I am also doing embroidered portraits of my friends. When I did the “Queer Houses of Brooklyn,” I was looking at a loose community of people that were living together collectively, but also there were a lot of artist and activists. Those things intersected. So I started making portraits of people who are in that community. I’d love to make about fifteen to twenty embroidered portraits.

The Queer Houses of Brooklyn In The Three Town of Boswyck, Breukelen, and Midwout in the 41st Year of the Stonewall Era (Based on the drawing by Daniel Rosza Lang/Levistsky and with illustrations by Buzz Slutzky). Image courtesy L.J. Roberts.

NYC-APs: Much of your work, such as your work-in-progress, “Portrait of Deb from 1988 to 1990?,” manages to make current work about AIDS and activism rather than historicizing it or resorting to nostalgia. Being young during the height of the AIDS crisis, how did that period of AIDS activism affect you as an artist?

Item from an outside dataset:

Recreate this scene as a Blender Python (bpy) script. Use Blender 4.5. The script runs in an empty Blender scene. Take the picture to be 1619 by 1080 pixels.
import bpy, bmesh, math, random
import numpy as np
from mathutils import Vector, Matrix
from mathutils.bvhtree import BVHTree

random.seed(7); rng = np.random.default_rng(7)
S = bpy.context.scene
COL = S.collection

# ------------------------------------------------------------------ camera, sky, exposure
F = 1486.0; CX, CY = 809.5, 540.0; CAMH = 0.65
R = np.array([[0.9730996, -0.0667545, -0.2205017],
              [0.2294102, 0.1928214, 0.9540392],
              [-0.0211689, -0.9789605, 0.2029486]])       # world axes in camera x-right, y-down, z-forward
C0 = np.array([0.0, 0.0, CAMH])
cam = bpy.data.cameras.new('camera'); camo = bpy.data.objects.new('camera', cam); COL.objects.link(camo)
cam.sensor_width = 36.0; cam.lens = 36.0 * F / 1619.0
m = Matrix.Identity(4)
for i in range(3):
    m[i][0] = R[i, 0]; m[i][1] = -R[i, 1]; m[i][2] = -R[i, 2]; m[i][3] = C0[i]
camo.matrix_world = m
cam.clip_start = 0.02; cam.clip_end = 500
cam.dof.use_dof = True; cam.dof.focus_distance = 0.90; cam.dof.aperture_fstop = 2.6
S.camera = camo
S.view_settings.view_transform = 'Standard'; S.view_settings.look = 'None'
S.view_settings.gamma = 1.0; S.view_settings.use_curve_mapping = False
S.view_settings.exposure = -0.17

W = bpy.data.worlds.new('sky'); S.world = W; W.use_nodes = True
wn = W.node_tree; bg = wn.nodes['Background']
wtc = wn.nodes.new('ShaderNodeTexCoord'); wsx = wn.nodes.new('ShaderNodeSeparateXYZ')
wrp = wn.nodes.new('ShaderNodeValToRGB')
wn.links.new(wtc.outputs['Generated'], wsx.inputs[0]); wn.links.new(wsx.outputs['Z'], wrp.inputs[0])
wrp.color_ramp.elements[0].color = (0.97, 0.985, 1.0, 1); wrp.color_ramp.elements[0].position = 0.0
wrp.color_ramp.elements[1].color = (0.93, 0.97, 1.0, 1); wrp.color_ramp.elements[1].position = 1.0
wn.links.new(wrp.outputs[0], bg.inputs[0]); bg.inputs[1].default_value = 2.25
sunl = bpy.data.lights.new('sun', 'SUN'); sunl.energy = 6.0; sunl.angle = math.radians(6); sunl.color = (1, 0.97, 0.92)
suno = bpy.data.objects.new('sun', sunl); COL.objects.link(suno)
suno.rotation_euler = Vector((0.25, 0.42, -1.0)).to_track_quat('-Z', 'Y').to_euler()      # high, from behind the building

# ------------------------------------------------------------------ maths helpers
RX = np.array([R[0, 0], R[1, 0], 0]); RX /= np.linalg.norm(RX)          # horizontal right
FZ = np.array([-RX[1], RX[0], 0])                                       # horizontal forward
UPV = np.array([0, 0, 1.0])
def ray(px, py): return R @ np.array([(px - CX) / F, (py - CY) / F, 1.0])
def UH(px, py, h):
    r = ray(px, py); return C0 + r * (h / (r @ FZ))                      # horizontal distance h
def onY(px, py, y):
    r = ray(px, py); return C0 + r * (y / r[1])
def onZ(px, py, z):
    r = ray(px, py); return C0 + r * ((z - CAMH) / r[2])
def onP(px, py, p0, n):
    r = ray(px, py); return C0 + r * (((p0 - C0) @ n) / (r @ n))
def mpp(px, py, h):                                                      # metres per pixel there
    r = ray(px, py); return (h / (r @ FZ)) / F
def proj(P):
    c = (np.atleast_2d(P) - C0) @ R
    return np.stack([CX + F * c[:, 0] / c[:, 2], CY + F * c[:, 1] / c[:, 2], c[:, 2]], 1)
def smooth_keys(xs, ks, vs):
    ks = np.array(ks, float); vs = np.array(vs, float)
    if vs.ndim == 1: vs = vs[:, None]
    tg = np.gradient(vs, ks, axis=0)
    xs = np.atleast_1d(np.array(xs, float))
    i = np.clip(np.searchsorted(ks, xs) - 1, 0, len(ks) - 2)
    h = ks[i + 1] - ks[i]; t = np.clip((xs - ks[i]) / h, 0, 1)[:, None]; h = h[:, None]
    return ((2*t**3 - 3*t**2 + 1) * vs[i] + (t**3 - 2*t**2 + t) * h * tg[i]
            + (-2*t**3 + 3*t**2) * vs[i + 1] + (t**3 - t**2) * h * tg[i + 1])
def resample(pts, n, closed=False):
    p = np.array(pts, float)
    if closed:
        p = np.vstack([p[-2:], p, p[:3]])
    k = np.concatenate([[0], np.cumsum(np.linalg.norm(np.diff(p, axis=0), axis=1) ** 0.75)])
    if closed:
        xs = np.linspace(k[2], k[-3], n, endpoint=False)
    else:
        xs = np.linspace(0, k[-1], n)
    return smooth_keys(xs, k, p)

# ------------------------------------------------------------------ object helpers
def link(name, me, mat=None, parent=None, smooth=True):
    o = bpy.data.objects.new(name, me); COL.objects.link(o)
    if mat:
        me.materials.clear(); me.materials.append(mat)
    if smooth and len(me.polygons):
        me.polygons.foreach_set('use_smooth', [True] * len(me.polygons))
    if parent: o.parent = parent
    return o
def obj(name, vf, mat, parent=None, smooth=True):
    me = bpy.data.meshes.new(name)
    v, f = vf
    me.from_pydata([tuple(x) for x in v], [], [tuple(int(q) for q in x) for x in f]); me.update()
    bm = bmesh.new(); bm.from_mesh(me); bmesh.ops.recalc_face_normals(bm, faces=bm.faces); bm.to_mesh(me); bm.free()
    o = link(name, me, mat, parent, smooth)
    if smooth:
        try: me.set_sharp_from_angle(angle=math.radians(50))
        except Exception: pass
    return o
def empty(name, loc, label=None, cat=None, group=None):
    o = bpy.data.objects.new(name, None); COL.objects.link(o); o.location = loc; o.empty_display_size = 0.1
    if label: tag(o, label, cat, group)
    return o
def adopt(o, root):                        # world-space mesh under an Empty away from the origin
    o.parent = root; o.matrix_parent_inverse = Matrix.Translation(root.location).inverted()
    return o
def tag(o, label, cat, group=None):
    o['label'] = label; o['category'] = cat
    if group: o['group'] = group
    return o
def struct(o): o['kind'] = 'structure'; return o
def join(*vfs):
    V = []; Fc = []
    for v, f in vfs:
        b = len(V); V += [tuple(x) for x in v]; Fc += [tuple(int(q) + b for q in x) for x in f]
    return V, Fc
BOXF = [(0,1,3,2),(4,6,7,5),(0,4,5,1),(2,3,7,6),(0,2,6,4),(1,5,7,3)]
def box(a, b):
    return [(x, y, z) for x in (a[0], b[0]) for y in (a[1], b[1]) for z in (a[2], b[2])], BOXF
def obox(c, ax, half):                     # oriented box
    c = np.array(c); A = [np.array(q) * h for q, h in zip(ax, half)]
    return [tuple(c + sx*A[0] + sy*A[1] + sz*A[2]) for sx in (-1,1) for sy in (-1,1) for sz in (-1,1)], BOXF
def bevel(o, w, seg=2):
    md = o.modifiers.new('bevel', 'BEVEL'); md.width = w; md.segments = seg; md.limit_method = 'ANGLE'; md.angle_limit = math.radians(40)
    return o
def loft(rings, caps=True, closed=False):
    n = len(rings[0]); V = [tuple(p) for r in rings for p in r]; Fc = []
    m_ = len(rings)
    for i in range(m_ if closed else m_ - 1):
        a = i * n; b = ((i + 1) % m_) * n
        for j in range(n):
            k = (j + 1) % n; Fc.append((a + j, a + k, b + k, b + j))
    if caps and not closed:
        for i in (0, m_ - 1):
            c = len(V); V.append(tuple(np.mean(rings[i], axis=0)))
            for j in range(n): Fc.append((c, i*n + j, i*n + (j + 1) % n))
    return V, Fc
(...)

LJR: I’ve thought about this for years. I grew up in a really conservative area outside of Detroit. It was a very intense place to grow up since I was super different than everyone else as a kid. I left home at thirteen because of this. Shortly after I left home, I was sent to boarding school. I ended up at an all-girls Episcopal school even though I’m Jewish. I was very queer and stood out a lot. They had field trips that you could sign up for on the weekends. One of them was to go visit the AIDS Quilt that was laid out on the Washington Mall for the last time since it grew too large to be shown.

It took me forever to put my name up on the sign-up sheet. I was terrified that it was something gay and I was dealing with this deep internal shame about being queer. I signed up at the last minute and was the only person on the field trip. At the AIDS Quilt, I thought first that there were so many people that had died. You’re seeing all the people who have died when you’re fourteen and having sex education but the sex education doesn’t relate to you. There’s all this fear and then, there were signifiers of militancy and queerness. It was the first time I had ever seen anything like that. The quilt was giving me the language to identify myself and talk about myself. 

NYC-APs: Your work powerfully evokes feminist and queer activism. What effect would you like to have on the viewers?

LJR: I think the work by Gran Fury and fierce pussy were so powerful for me. The fact that there was so much consciousness raised by images that were wheat-pasted on the sides of buses or on billboards. That was so powerful and educational. It put pressure on political forces and drug companies. I think there is a purpose of wanting to make things visible and heard, as well as to use materiality to reach viewers whether in an emotional or educational way. I’m trying to talk about the imaginations of a queer future while still thinking about critical issues that feel important to organize around.